* **Short problem**
Starting with the first line below, extract each line through the one that contains "MB().tube([P(1222, 1070, d", inclusive, excluding pictures.

* **Data section**
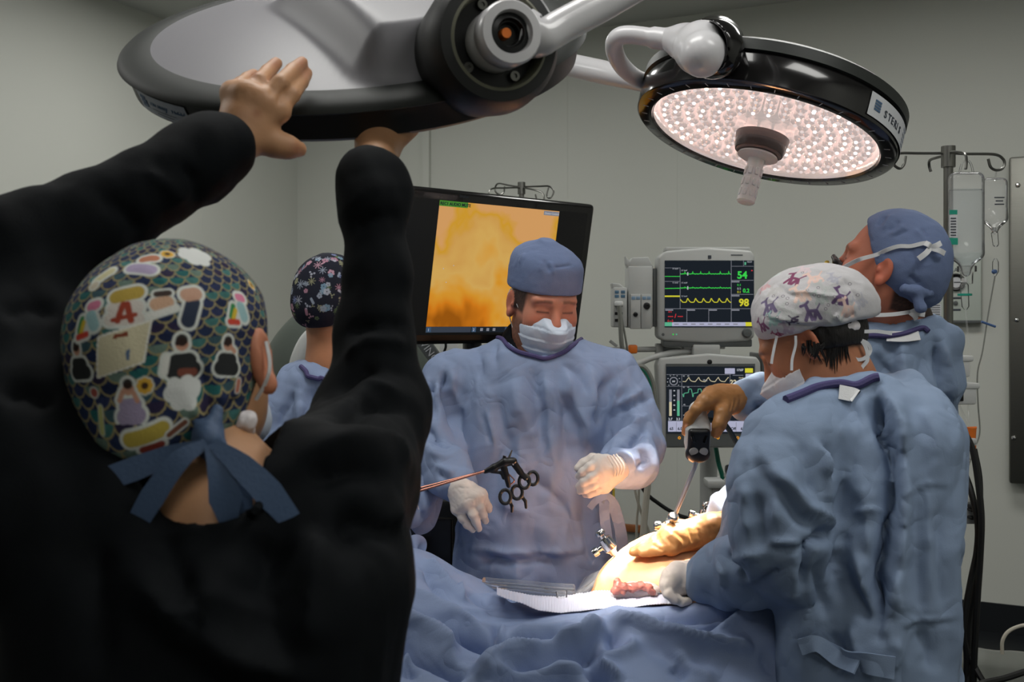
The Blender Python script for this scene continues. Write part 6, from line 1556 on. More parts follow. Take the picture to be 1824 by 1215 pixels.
# her gloved hand with a fine instrument
d = DW + .06
hp = hand_prims([(1272, 1024, d + .0), (1250, 1028, d)], [(1204, 1014, d - .02), (1194, 1026, d - .032), (1191, 1040, d - .034), (1197, 1053, d - .025)],
     [[(1204, 1014, d - .02), (1189, 1026, d - .03), (1185, 1042, d - .028), (1191, 1056, d - .018)], [(1194, 1026, d - .032), (1183, 1043, d - .046), (1189, 1059, d - .045), (1202, 1066, d - .036)],
      [(1191, 1040, d - .034), (1190, 1057, d - .052), (1201, 1068, d - .050), (1214, 1071, d - .04)], [(1197, 1053, d - .025), (1202, 1065, d - .042), (1214, 1072, d - .042), (1226, 1071, d - .03)]],
     [(1226, 1012, d + .01), (1206, 1012, d + .02), (1190, 1024, d + .03), (1182, 1038, d + .03)], wr=.030, pr=.0125, fs=1.02, kp=.012, kf=.0015)
V, Q = solid(hp, .0027, .02); V = crumple(V, Q, .0014, 55, (1, 1, 1)); link('glove', new_mesh('glove', V, Q), M['glove'], person)
t = thing('fine_forceps', 'thin dark forceps in the white gloved hand over the abdomen', 'forceps', P(1200, 1060, d - .02))
MB().tube([P(1171, 1057, d - .02), P(1200, 1057, d - .022), P(1232, 1064, d - .02)], [.0014, .0022, .0026], 8).build('blade', M['grey_dark'], t)
MB().tube([P(1222, 1070, d - .03), P(1240, 1062, d - .02), P(1252, 1056, d - .01)], [.0018, .0026, .0026], 8).build('handle', M['chrome'], t)

# ------------------------------------------------------------------ woman in floral cap behind the raised arm
person = thing('person', 'person in dark floral cap turned away, half hidden by a raised arm', 'person', (P(620, 0, 2.62)[0], 2.62, 0))
DB = 2.6
hd = Head(P(594, 536, DB), nrm(np.array([.42, .88, -.18])), (0, 0, 1), .97, P(592, 652, DB - .02))
hd.skin(srgb(186, 128, 94), person, female=True, hairline=lambda x, y, z: np.minimum(-.0 - y, z + .085) * 1.2, ext_w=[(P(592, 652, DB - .02), P(600, 700, DB), .058, .10)])
cap = hd.shell([((0, -.020, .026), (.090, .108, .098), .02), ((0, -.065, -.030), (.070, .058, .062), .04)], [((0, .075, .05), (0, .9, -.55)), ((0, -.08, -.088), (0, .3, -1))], 'surgical_cap', M['print'], person, wrinkle=.003, wr_scale=14, stretch=(1, 1, .3), subdiv=1)
hd_c = hd.w((0, -.01, .03)); rf = np.random.RandomState(12)
def paint_floral(V):
    V = V.astype(float); C = np.tile(np.array(srgb(32, 34, 46)[:3]), (len(V), 1))
    PAL = [(150, 160, 176), (178, 132, 150), (120, 150, 172), (150, 150, 120), (104, 122, 84), (190, 150, 166), (128, 140, 186), (168, 172, 186)]
    idx = rf.choice(len(V), 260)
    for i in idx:
        c0 = V[i]; k = rf.randint(5); colr = srgb(*PAL[rf.randint(len(PAL))]); an = rf.rand() * 6.3
        if k == 0: sh = [(0, 0, .2)] + [(.25 * math.cos(a), .25 * math.sin(a), .9 * math.cos(a), .9 * math.sin(a), .08) for a in np.arange(0, 6.28, .785)]
        elif k == 1: sh = [(.45 * math.cos(a), .45 * math.sin(a), .33) for a in np.arange(0, 6.28, 1.257)]
        elif k == 2: sh = [(-1, 0, 1, 0, .07)] + [(x, 0, x + .3, s * .45, .12) for x in (-.7, -.25, .2) for s in (-1, 1)]
        elif k == 3: sh = [(-.5, 0, .5, 0, .28)]
        else: sh = [(0, 0, .25), (.5, .3, .2), (-.4, .4, .2), (.1, -.55, .18)]
        stamp(V, C, c0, .007 + .006 * rf.rand(), an, sh, colr, .85, .0006)
    return C
paint(cap, paint_floral)
hd.mask(person, M['mask'], back=.03)
rows = [(594, 646, DB, .07, .065), (596, 656, DB, .12, .09), (600, 680, DB, .155, .11), (606, 740, DB, .17, .12), (610, 860, DB, .165, .125), (612, 980, DB, .175, .13), (612, 1450, DB, .21, .17)]
a1 = pc([(540, 690, DB - .02), (508, 740, DB - .04), (500, 820, DB - .08), (540, 880, DB - .2), (590, 890, DB - .3)], [.066, .062, .056, .052, .042])
a2 = pc([(660, 690, DB - .02), (708, 740, DB - .06), (738, 810, DB - .14), (748, 862, DB - .2), (730, 905, DB - .28)], [.066, .064, .056, .052, .046])
FB = [([(540, 700), (530, 760), (515, 815)], .014, .012, .6), ([(520, 690), (500, 730), (485, 770)], .012, -.010), ([(560, 680), (560, 730), (550, 790)], .014, -.010), ([(750, 790), (760, 830), (758, 870)], .010, .010), ([(745, 880), (758, 905), (762, 930)], .010, -.012)]
g, GV, GQ = gown('surgical_gown', person, M['gown'], rows, math.radians(20), [a1, a2], FB, neck=pc([(590, 600, DB), (594, 640, DB - .01)], [.066, .062]), crum=.006, cs=8, seed=9.1, cutz=.3)
ribbon('sleeve_flap', [P(772, 788, 2.42), P(776, 830, 2.40), P(772, 880, 2.38), P(758, 930, 2.36), P(738, 948, 2.36)], .020, 'gown', person, .002, (.3, -1, 0), widths=[.004, .02, .026, .024, .01])
band('collar', [pick(GV, *p, tol=10) + np.array([0, -.008, .002]) for p in ((533, 646), (540, 655), (552, 662), (562, 666), (572, 668), (582, 671), (592, 673), (620, 672))], .006, 'collar', person)
hp = hand_prims([(728, 905, DB - .29), (715, 900, DB - .32)], [(698, 884, DB - .36), (696, 892, DB - .37), (696, 900, DB - .36), (700, 908, DB - .35)],
     [[(698, 884, DB - .36), (686, 880, DB - .38), (680, 888, DB - .39), (684, 896, DB - .38)], [(696, 892, DB - .37), (684, 890, DB - .40), (680, 898, DB - .40), (686, 904, DB - .39)], [(696, 900, DB - .36), (686, 900, DB - .39), (684, 908, DB - .39), (690, 912, DB - .37)], [(700, 908, DB - .35), (692, 910, DB - .37), (690, 916, DB - .37), (696, 918, DB - .35)]],
     [(706, 890, DB - .33), (694, 880, DB - .33), (684, 882, DB - .34)], wr=.027, pr=.0135)
V, Q = solid(hp, .003, .02); link('glove', new_mesh('glove', V, Q), M['glove'], person)
hp = hand_prims([(588, 890, DB - .3), (604, 892, DB - .33)], [(622, 884, DB - .36), (624, 891, DB - .37), (624, 898, DB - .37), (620, 906, DB - .36)],
     [[(622, 884, DB - .36), (634, 884, DB - .38), (640, 892, DB - .38)], [(624, 891, DB - .37), (636, 894, DB - .39), (640, 902, DB - .39)], [(624, 898, DB - .37), (634, 903, DB - .39), (636, 911, DB - .38)], [(620, 906, DB - .36), (628, 911, DB - .37), (628, 918, DB - .36)]],
     [(612, 886, DB - .33), (624, 878, DB - .33), (634, 880, DB - .34)], wr=.027, pr=.0135)
V, Q = solid(hp, .003, .02); link('glove', new_mesh('glove', V, Q), M['glove'], person)
legs(person, P(612, 0, DB)[0], DB, .5, 'gown', foot=(.4, .9))
# ------------------------------------------------------------------ woman in black in front, holding the light
person = thing('person', 'person in black top and printed cap, both arms raised to a surgical light', 'person', (P(380, 0, .88)[0], .86, 0))
DF = .90
DH = .965
hdF = Head(P(330, 634, DH), nrm(np.array([.30, .94, .10])), (-.10, 0, 1), .955, P(400, 880, DF + .02))
R, O, sc = hdF.R, hdF.O, hdF.s
lw_, rw_ = P(392, 268, 1.13), P(668, 282, 1.15)
v = Vol((-.62, .70, 1.16), (-.05, 1.30, 1.95), .0034)
def he(c, r, k=.02, op='add'): v.ell(hdF.w(c), np.asarray(r) * sc, R, k, op)
he((0, -.014, .030), (.073, .096, .084)); he((0, .03, -.02), (.062, .063, .075), .03); he((0, .028, -.072), (.050, .054, .044), .03); he((0, .07, -.098), (.02, .018, .018), .025)
v.cone(hdF.w((0, .09, .004)), hdF.w((0, .108, -.036)), .0075, .0115, .012)
for s in (-1, 1):
    c0 = np.array([s * (.090 if s > 0 else .079), -.004, -.008]); v.cone(hdF.w((s * .07, -.005, -.008)), hdF.w(c0), .014, .010, .01); he(c0, (.0085, .018, .030), .008); he(c0 + np.array([s * .009, .005, .002]), (.006, .012, .020), .005, 'sub'); he(c0 + np.array([s * .003, .002, -.028]), (.008, .011, .011), .006)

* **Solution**
The Blender Python script for this scene continues. Write part 6, from line 1556 on. More parts follow. Take the picture to be 1824 by 1215 pixels.
# her gloved hand with a fine instrument
d = DW + .06
hp = hand_prims([(1272, 1024, d + .0), (1250, 1028, d)], [(1204, 1014, d - .02), (1194, 1026, d - .032), (1191, 1040, d - .034), (1197, 1053, d - .025)],
     [[(1204, 1014, d - .02), (1189, 1026, d - .03), (1185, 1042, d - .028), (1191, 1056, d - .018)], [(1194, 1026, d - .032), (1183, 1043, d - .046), (1189, 1059, d - .045), (1202, 1066, d - .036)],
      [(1191, 1040, d - .034), (1190, 1057, d - .052), (1201, 1068, d - .050), (1214, 1071, d - .04)], [(1197, 1053, d - .025), (1202, 1065, d - .042), (1214, 1072, d - .042), (1226, 1071, d - .03)]],
     [(1226, 1012, d + .01), (1206, 1012, d + .02), (1190, 1024, d + .03), (1182, 1038, d + .03)], wr=.030, pr=.0125, fs=1.02, kp=.012, kf=.0015)
V, Q = solid(hp, .0027, .02); V = crumple(V, Q, .0014, 55, (1, 1, 1)); link('glove', new_mesh('glove', V, Q), M['glove'], person)
t = thing('fine_forceps', 'thin dark forceps in the white gloved hand over the abdomen', 'forceps', P(1200, 1060, d - .02))
MB().tube([P(1171, 1057, d - .02), P(1200, 1057, d - .022), P(1232, 1064, d - .02)], [.0014, .0022, .0026], 8).build('blade', M['grey_dark'], t)
MB().tube([P(1222, 1070, d - .03), P(1240, 1062, d - .02), P(1252, 1056, d - .01)], [.0018, .0026, .0026], 8).build('handle', M['chrome'], t)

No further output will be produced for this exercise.